Optically induced magnetic inertia and magnons from non-Markovian extension of the Landau-Lifshitz-Gilbert equation
Felipe Reyes-Osorio, Branislav K. Nikolic
TL;DR
The paper addresses the limitations of phenomenological LLG descriptions for optically driven magnets by deriving a first-principles, non-Markovian extension of the LLG equation using Schwinger-Keldysh field theory (SKFT). By modeling itinerant electrons driven by light and integrating them out to obtain an effective spin action, the authors obtain a nonlocal memory kernel $\eta_{nn'}(t,t')$ and a light-induced field $\mathbf{B}^e_n$ that govern spin dynamics via a generalized equation for $\mathbf{S}_n(t)$. In the weak-light limit, this kernel yields an inertial term with time-dependent, spatially nonlocal prefactors ($\lambda_{nn'}(t)$ and $I_{nn'}(t)$), predicting optically induced magnetic inertia and the excitation of coherent magnons whose frequencies scale with the light frequency $\omega_L$ (e.g., peaks at $\omega^{(1)}_\pm = \omega_L \pm 0.23/\eta_1$ and $\omega^{(3)}_\pm = 3\omega_L \pm 0.23/\eta_1$). The memory kernel exhibits fractal structure in the $t$-$t'$ plane under strong fs-laser pumping, enabling sharp, optically controllable magnon modes and a band of incoherent magnons due to nutation; these insights provide a principled route to modeling optical magnetization switching and magnon generation in driven magnets. The framework promises improved simulation tools for magnonics and quantum information applications, while highlighting limitations for gapped-band systems where direct light-spin coupling is less effective.
Abstract
The Landau-Lisfhitz-Gilbert (LLG) equation has been the cornerstone of modeling the dynamics of localized spins, viewed as classical vectors of fixed length, within nonequilibrium magnets. When light is employed as the nonequilibrium drive, the LLG equation must be supplemented with additional terms that are usually conjectured using phenomenological arguments for direct opto-magnetic coupling between localized spins and (real or effective) magnetic field of light. However, direct coupling of magnetic field to spins is 1/c smaller than coupling of light and electrons; or both magnetic and electric fields are too fast for slow classical spins to be able to follow them. Here, we displace the need for phenomenological arguments by rigorously deriving an extended LLG equation via Schwinger-Keldysh field theory (SKFT). Within such a theory, light interacts with itinerant electrons, and then spin current carried by them exerts spin-transfer torque onto localized spins, so that when photoexcited electrons are integrated out we arrive at a spin-only equation.

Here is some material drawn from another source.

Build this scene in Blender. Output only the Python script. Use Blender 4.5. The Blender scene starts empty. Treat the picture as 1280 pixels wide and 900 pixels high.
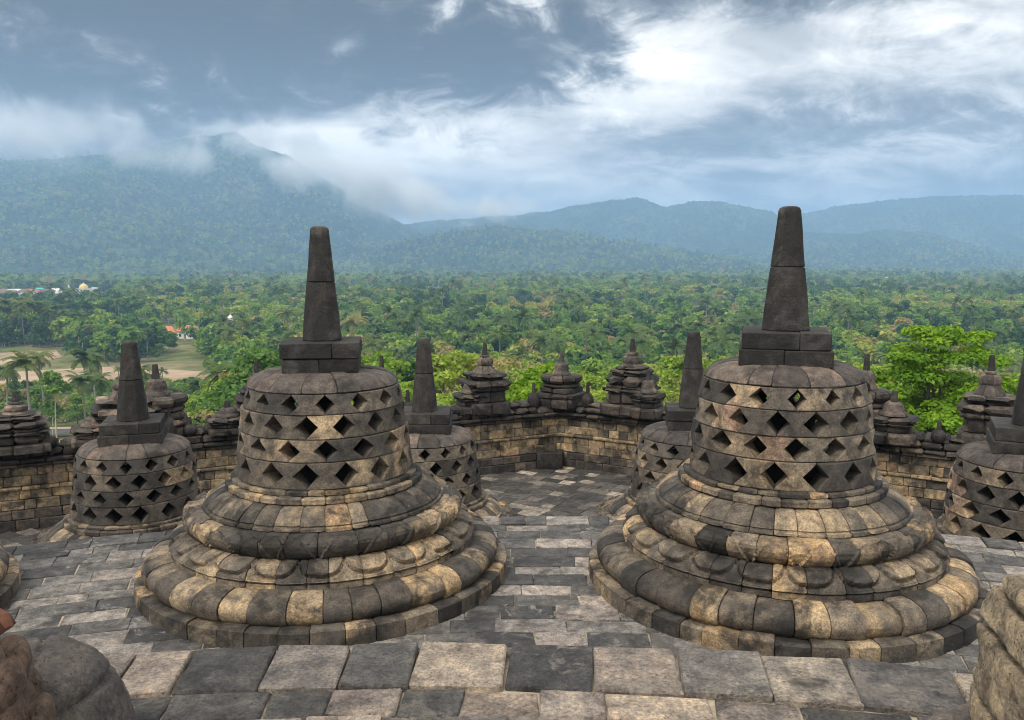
import bpy, math, random
import numpy as np
from mathutils import Vector, Matrix, noise

C = bpy.context
SC = C.scene
R = math.radians
PI = math.pi

# ------------------------------------------------------------------ camera
EYE = 3.2
FPX = 1050.0                       # focal length in pixels of a 1280 wide picture
PITCH = math.atan(125 / FPX)
cam_d = bpy.data.cameras.new('camera')
cam = bpy.data.objects.new('camera', cam_d)
SC.collection.objects.link(cam)
cam.location = (0, 0, EYE)
cam.rotation_euler = (PI / 2 - PITCH, 0, 0)
cam_d.sensor_width = 36
cam_d.lens = 36 * FPX / 1280
cam_d.clip_start = 0.1
cam_d.clip_end = 60000
SC.camera = cam

# ------------------------------------------------------------------ sky and sun
SUN_EL, SUN_AZ = R(54), R(215)     # azimuth clockwise from +Y: behind the camera, to its left
world = bpy.data.worlds.new('World')
SC.world = world
world.use_nodes = True


class NT:
    """small helper for building node trees"""
    def __init__(s, tree):
        s.t = tree
        s.n = tree.nodes
        s.l = tree.links

    def new(s, kind, **kw):
        n = s.n.new(kind)
        for k, v in kw.items():
            setattr(n, k, v)
        return n

    def put(s, sock, v):
        if isinstance(v, bpy.types.NodeSocket):
            s.l.new(v, sock)
        elif isinstance(v, (tuple, list)) and len(v) == 3 and sock.type == 'RGBA':
            sock.default_value = (*v, 1)
        else:
            sock.default_value = v

    def m(s, op, a, b=None, c=None, clamp=False):
        n = s.new('ShaderNodeMath', operation=op, use_clamp=clamp)
        s.put(n.inputs[0], a)
        if b is not None: s.put(n.inputs[1], b)
        if c is not None: s.put(n.inputs[2], c)
        return n.outputs[0]

    def v(s, op, a, b=None):
        n = s.new('ShaderNodeVectorMath', operation=op)
        s.put(n.inputs[0], a)
        if b is not None:
            s.put(n.inputs['Scale' if op == 'SCALE' else 1], b)
        return n.outputs[0]

    def mix(s, f, a, b, mode='MIX'):
        n = s.new('ShaderNodeMix', data_type='RGBA', blend_type=mode)
        s.put(n.inputs[0], f); s.put(n.inputs[6], a); s.put(n.inputs[7], b)
        return n.outputs[2]

    def ss(s, x, a, b):
        n = s.new('ShaderNodeMapRange', interpolation_type='SMOOTHSTEP')
        s.put(n.inputs[0], x); n.inputs[1].default_value = a; n.inputs[2].default_value = b
        return n.outputs[0]

    def noise(s, vec, scale, detail=4, rough=.55, dist=0):
        n = s.new('ShaderNodeTexNoise')
        if vec is not None: s.put(n.inputs['Vector'], vec)
        n.inputs['Scale'].default_value = scale
        n.inputs['Detail'].default_value = detail
        n.inputs['Roughness'].default_value = rough
        n.inputs['Distortion'].default_value = dist
        return n.outputs[0]

    def ramp(s, f, stops, interp='LINEAR'):
        n = s.new('ShaderNodeValToRGB')
        cr = n.color_ramp
        cr.interpolation = interp
        while len(cr.elements) < len(stops): cr.elements.new(0.5)
        for e, (p, c) in zip(cr.elements, stops):
            e.position = p
            e.color = (*c, 1) if len(c) == 3 else c
        s.put(n.inputs[0], f)
        return n.outputs[0]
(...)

Unlike the standard phenomenological LLG equation with local-in-time Gilbert damping, our extended one contains a non-Markovian memory kernel whose plot within the plane of its two times variables exhibits fractal properties. By applying SKFT-derived extended LLG equation, as our central result, to a light-driven ferromagnet as an example, we predict an optically induced magnetic inertia term. Its magnitude is governed by spatially nonlocal and time-dependent prefactor, leading to excitation of coherent magnons at sharp frequencies in and outside of the band of incoherent (or thermal) magnons.